Rafael Luciani 30 de abril de 2016
@rafluciani
Siempre
existe la tentación de idealizar el mensaje de Jesús y leerlo fuera de los
contextos sociopolíticos y religiosos donde nació. Sus gestos, acciones y
palabras resonaron en los corazones de personas que vivían en medio de una
realidad fracturada y desesperanzada, llena de ira e impiedad, agobiada por el
peso de un porvenir incierto. Era una realidad cuyas instituciones de gobierno
producían cada vez más pobres y víctimas. Y las autoridades religiosas sólo
ofrecían una vida de fe que se reducía a las devociones y al culto.

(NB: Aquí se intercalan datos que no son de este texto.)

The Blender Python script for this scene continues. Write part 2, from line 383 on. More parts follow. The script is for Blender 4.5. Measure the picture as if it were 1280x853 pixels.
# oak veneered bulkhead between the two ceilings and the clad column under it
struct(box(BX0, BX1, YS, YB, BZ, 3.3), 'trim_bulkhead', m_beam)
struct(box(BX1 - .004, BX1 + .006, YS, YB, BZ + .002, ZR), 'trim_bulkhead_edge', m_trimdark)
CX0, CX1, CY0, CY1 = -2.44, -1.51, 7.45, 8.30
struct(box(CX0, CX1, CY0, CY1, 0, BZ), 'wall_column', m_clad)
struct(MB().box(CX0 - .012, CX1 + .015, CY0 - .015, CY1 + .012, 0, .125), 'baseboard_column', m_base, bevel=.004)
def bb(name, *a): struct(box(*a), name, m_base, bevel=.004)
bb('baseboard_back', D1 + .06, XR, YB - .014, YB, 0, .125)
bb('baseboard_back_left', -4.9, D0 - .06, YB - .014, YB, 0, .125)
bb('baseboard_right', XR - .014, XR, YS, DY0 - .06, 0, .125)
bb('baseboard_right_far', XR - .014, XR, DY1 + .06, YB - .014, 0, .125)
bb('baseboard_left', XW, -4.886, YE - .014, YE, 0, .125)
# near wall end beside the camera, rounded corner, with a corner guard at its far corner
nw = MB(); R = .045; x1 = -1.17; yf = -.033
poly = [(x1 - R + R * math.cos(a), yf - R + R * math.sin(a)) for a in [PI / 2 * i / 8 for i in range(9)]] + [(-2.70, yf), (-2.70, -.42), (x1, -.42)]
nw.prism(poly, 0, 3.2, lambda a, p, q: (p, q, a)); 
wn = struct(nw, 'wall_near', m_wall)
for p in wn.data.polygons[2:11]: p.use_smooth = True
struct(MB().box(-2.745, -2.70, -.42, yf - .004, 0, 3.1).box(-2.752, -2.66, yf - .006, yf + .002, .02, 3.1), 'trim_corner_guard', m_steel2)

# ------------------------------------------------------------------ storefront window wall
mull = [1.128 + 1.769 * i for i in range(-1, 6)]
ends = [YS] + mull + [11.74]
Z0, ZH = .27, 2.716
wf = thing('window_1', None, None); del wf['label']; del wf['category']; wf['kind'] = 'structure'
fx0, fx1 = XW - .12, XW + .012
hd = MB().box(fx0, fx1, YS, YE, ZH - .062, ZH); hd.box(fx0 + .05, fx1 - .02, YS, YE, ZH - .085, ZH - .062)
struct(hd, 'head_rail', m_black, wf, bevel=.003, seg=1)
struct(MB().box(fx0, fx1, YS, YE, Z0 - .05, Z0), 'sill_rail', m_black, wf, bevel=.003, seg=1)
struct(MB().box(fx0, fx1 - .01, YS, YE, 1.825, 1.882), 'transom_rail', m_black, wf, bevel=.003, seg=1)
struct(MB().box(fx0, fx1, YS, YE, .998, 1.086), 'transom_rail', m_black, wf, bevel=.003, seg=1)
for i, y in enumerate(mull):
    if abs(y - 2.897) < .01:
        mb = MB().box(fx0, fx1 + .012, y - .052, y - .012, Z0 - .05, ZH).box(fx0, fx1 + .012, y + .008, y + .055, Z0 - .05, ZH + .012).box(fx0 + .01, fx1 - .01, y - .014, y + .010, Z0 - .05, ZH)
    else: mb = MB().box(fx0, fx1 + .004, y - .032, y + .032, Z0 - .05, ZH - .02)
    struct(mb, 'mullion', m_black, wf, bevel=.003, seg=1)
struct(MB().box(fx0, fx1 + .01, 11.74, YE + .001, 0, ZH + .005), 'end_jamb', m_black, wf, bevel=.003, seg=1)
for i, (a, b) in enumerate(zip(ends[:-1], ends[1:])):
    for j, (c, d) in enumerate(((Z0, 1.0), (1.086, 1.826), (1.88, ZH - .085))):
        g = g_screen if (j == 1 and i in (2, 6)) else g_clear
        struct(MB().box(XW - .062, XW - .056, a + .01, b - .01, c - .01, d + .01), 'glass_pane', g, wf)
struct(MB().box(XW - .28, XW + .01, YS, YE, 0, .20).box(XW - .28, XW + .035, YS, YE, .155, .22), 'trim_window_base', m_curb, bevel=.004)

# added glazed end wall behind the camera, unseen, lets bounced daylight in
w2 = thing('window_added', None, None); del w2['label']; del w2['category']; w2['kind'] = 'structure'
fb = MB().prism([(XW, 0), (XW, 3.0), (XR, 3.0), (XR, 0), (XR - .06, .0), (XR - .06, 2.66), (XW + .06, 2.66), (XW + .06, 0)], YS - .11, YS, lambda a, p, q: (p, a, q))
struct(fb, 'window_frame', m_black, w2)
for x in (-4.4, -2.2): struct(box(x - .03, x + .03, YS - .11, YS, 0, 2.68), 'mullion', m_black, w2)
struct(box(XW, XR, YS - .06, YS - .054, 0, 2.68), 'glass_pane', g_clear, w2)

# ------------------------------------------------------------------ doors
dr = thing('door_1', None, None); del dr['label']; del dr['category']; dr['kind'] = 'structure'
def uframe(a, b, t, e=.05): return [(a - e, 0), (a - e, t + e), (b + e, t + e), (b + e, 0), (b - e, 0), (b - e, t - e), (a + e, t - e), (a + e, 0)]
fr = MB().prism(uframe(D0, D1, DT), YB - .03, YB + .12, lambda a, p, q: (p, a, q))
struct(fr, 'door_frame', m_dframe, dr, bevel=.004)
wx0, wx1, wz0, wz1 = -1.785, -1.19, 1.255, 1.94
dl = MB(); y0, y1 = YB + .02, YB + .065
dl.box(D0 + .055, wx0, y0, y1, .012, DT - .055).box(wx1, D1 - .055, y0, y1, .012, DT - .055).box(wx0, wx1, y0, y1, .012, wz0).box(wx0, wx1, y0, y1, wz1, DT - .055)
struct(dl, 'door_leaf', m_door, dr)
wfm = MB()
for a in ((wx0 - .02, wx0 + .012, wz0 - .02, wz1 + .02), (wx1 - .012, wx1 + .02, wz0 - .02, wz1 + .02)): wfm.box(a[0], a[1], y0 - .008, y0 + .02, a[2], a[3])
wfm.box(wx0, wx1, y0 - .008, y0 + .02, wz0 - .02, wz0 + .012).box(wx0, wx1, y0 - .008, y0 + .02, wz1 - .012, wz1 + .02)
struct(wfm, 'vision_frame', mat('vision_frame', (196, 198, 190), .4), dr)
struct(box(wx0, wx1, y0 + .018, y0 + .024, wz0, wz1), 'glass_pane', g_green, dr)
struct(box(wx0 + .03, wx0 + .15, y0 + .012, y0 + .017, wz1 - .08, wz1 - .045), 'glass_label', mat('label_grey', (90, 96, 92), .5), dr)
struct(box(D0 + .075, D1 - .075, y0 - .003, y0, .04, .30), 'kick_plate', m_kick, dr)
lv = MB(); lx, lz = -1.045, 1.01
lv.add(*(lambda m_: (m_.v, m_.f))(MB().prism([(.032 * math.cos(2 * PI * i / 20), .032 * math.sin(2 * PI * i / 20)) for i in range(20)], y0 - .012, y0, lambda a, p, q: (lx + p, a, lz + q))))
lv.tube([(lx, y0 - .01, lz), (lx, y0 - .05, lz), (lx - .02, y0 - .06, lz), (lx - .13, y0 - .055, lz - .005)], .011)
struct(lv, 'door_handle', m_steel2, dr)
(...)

Muchos
habían olvidado la fuerza transformadora de palabras como «reconciliación» o
«justicia»; no recordaban cómo era una vida de «solidaridad fraterna», sin
violencia. Era un mundo donde una gran mayoría de personas padecían situaciones
inhumanas muy similares a las de nuestros contextos, con una fuerte sensación
de no ver más un futuro bueno para los pobres y olvidados, ni la voluntad de
construir un mundo mejor por parte de quieres ejercían los poderes político,
religioso y económico.
En
medio de estas duras condiciones ¿cuál fue la actitud de Jesús? Él aprendió, y
así reconoció, de Juan el Bautista que el proyecto de nación en el que él
vivía, había fracasado (Mt 3,10.12), así como el sistema religioso bajo el II
Templo (Mt 3,7). No obstante, nunca esperó un juicio divino, ni anunció la
muerte de nadie. Comenzó a anunciar una buena nueva que acontecería cuando el
odio y la violencia no dominaran los pensamientos y los corazones.
Nunca
dejó de creer que sí era posible construir un mundo más humano. Esta esperanza
lo movía siempre a hacer cosas nuevas, impulsándolo a abrir caminos en medio de
la desesperanza que encontraba. Para ello entendió que sólo podía haber Buena
Nueva para todos, sirviendo a los «pobres» y defendiendo a las «víctimas» (Is
61,1; Lc 4,18), para que no existiese más la pobreza ni triunfase el
victimario. La existencia cada vez mayor de pobres y víctimas es testimonio de
una sociedad donde la indolencia comienza a ser normal, y el mal estructural va
afectando los modos de pensar, de actuar y de discernir.
Su
profunda esperanza y confianza en que todo mejoraría se alimentaba de la
oración cotidiana. Por medio de ella pedía fuerzas para hacer de «este mundo,
como era el del cielo» (Mt 6,10), es decir, que los hombres pudieran gozar de
una calidad de vida como la de Dios (Gn 1,26). Su propuesta ofrecía algo que
parecía insignificante: «sanar los corazones rotos» (Is 61,1), y «rechazar a
los que humillan» (Is 58,3). Muchos se preguntaban cómo sería eso posible. Pero
él, siguiendo el espíritu del profeta Isaías, no cesaba de pensar y meditar:
«¿no será más bien este otro el ayuno que yo quiero: desatar los lazos de la
maldad, deshacer las coyundas del yugo, dar la libertad a los quebrantados, y
quitar las duras cargas? ¿no será partir el pan con el hambriento y recibir a
los pobres sin hogar en mi casa? ¿que cuando veas a un desnudo le cubras y no
te apartes de tu prójimo? Entonces brotará tu luz como la aurora y tu herida se
sanará rápidamente» (Is 58,6-8).
Perdonar
supone «sanar la realidad» que ha sido afectada por el mal estructural y «hacer
justicia» para que no vuelva a ocurrir. Pero esto pasa por revisar nuestras
maneras de relacionarnos, de hablar y tratar a los demás, de discernir lo que
vivimos día a día, y preguntarnos las verdaderas opciones que inspiran nuestros
proyectos. Es un proyecto de vida basado en el compromiso por transformar la
realidad —personal y social— y buscar la «reconciliación» anhelada para toda
persona. Como lo recordó Nelson Mandela: «no se trata de pasar la página, sino
de volver a leerla, pero esta vez juntos»; sin absolutizar el poder y la
riqueza, sin humillar ni violentar al que piensa distinto (Lc 6,20-26); con la
compasión de quien perdona (Lc 6,27-49) y rechaza toda forma de violencia (Jn
18,36). Leerla confiando en Dios, pero sin ser ingenuos (Lc 16,13).
Urge
discernir juntos la realidad de nuestro mundo, ya globalizado, para que no
existan más «pobres, presos, ciegos y oprimidos» (Lc 4,18), y aprender a
hacernos cargo de cada uno de ellos como servidores solidarios y luchadores por
la justicia (Lc 6,20-23; Mt 5,1-12). ¿Estaremos dispuestos?